> _Exercise objective_:
Return the first line, the line containing "camo.matrix_world = m; S.camera = camo", and every line between them, exactly as they stand.

> _Provided data_:
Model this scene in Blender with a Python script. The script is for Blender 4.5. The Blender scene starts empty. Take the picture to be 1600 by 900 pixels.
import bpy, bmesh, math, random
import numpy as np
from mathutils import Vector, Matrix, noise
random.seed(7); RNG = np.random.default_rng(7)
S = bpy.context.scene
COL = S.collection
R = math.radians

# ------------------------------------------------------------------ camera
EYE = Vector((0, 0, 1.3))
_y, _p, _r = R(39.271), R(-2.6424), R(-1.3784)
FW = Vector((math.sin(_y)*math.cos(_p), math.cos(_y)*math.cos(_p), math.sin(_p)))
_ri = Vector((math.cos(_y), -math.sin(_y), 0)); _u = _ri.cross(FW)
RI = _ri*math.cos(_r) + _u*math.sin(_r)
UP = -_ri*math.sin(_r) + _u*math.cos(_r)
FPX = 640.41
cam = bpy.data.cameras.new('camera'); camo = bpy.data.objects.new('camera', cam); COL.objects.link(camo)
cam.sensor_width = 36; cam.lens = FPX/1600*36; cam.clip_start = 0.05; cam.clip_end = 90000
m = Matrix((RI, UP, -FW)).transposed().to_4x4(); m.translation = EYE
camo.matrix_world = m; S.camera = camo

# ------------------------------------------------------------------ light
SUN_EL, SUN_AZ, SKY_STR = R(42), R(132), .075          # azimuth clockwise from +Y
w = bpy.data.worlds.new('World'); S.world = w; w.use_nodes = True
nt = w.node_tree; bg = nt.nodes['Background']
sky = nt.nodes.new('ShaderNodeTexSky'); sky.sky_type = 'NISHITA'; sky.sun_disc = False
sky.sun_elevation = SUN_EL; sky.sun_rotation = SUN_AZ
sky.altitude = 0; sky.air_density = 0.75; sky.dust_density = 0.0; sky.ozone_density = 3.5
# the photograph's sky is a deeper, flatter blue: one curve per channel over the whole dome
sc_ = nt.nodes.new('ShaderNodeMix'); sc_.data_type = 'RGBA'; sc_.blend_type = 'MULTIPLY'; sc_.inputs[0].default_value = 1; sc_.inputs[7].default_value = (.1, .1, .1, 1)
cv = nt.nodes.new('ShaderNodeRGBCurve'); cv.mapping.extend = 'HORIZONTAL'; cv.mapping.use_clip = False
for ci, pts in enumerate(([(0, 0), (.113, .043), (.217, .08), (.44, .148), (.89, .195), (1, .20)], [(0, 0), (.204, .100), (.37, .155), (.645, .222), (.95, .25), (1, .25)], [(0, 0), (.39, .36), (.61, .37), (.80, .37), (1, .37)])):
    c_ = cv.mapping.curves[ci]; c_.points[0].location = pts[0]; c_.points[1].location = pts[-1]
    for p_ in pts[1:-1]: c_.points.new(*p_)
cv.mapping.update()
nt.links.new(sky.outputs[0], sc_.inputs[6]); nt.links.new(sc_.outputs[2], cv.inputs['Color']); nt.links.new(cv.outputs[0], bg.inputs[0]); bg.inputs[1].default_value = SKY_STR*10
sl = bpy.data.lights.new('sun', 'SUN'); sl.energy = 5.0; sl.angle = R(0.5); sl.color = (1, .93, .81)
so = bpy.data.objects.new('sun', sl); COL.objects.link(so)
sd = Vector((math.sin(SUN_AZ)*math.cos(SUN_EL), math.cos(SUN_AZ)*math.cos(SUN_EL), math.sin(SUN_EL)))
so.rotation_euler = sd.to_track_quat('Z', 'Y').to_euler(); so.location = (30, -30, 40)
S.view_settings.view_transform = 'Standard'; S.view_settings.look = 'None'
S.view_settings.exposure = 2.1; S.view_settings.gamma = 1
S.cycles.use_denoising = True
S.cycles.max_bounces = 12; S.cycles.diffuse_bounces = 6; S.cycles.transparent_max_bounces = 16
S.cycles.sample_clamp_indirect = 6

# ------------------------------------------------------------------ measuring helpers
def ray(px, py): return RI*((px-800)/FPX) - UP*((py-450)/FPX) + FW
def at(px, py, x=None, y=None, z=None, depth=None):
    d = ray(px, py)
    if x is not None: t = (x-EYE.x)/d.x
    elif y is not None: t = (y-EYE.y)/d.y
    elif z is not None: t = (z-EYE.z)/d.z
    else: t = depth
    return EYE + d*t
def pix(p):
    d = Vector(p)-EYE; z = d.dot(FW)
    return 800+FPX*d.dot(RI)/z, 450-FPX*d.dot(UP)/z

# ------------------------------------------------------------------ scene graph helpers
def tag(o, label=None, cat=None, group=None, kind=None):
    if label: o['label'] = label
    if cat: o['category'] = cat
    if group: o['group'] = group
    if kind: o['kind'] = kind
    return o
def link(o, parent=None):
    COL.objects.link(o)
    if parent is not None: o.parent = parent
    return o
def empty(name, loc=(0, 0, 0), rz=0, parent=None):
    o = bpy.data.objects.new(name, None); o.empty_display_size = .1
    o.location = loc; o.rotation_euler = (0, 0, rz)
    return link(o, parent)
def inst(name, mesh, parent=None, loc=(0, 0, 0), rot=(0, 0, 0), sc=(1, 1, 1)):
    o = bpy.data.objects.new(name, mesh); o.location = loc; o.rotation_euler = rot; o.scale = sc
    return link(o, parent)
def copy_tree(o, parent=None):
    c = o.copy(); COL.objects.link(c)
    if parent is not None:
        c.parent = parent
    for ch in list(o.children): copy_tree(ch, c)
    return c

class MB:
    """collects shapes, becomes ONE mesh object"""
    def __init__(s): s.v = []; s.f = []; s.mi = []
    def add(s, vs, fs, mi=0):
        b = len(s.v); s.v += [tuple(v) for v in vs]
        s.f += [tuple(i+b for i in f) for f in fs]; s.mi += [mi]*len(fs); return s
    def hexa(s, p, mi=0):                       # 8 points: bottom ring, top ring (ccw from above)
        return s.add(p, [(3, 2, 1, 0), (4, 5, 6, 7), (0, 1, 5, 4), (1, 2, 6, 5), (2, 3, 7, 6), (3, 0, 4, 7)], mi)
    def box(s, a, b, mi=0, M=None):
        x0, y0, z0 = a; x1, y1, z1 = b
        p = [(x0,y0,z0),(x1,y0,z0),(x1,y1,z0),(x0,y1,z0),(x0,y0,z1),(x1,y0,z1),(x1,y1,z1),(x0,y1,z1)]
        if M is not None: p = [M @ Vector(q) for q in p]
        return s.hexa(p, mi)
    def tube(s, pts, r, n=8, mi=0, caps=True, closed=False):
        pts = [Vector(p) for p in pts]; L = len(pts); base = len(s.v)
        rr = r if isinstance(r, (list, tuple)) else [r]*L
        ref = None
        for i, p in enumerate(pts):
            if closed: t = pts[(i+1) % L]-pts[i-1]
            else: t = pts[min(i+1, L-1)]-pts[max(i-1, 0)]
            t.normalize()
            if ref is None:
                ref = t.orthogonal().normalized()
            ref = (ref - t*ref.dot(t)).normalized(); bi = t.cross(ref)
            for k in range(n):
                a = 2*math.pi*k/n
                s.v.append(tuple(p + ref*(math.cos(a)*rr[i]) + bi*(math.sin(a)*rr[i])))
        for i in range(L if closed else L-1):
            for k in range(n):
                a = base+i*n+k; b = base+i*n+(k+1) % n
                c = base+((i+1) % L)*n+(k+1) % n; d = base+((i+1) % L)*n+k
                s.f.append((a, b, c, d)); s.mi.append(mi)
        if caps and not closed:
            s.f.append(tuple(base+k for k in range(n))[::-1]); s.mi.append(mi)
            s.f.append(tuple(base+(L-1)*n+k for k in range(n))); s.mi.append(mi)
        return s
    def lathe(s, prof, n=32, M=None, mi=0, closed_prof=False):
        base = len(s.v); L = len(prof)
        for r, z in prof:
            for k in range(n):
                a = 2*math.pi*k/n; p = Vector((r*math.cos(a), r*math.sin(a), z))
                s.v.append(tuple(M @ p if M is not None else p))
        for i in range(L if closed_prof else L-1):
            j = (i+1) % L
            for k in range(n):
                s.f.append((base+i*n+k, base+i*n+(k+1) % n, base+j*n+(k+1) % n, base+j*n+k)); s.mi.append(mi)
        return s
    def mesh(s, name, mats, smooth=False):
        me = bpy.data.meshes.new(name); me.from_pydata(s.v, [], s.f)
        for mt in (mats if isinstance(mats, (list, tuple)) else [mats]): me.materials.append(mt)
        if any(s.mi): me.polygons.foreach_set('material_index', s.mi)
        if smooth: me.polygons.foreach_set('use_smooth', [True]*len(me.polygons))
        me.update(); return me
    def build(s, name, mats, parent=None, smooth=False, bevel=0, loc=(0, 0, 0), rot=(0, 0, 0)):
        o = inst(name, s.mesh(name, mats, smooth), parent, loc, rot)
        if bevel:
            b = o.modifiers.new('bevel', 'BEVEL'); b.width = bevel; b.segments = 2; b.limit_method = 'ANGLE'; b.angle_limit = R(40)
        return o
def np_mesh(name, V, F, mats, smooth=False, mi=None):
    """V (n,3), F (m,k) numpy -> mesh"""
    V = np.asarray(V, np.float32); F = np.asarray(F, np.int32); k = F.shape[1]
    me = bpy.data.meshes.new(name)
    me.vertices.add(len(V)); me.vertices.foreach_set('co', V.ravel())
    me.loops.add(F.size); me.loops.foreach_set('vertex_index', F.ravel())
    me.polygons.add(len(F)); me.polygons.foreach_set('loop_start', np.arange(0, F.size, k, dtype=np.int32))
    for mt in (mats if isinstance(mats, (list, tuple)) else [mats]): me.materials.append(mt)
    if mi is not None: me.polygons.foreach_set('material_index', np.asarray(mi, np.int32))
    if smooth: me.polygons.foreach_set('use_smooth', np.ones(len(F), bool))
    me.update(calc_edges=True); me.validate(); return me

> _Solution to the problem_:
Model this scene in Blender with a Python script. The script is for Blender 4.5. The Blender scene starts empty. Take the picture to be 1600 by 900 pixels.
import bpy, bmesh, math, random
import numpy as np
from mathutils import Vector, Matrix, noise
random.seed(7); RNG = np.random.default_rng(7)
S = bpy.context.scene
COL = S.collection
R = math.radians

# ------------------------------------------------------------------ camera
EYE = Vector((0, 0, 1.3))
_y, _p, _r = R(39.271), R(-2.6424), R(-1.3784)
FW = Vector((math.sin(_y)*math.cos(_p), math.cos(_y)*math.cos(_p), math.sin(_p)))
_ri = Vector((math.cos(_y), -math.sin(_y), 0)); _u = _ri.cross(FW)
RI = _ri*math.cos(_r) + _u*math.sin(_r)
UP = -_ri*math.sin(_r) + _u*math.cos(_r)
FPX = 640.41
cam = bpy.data.cameras.new('camera'); camo = bpy.data.objects.new('camera', cam); COL.objects.link(camo)
cam.sensor_width = 36; cam.lens = FPX/1600*36; cam.clip_start = 0.05; cam.clip_end = 90000
m = Matrix((RI, UP, -FW)).transposed().to_4x4(); m.translation = EYE
camo.matrix_world = m; S.camera = camo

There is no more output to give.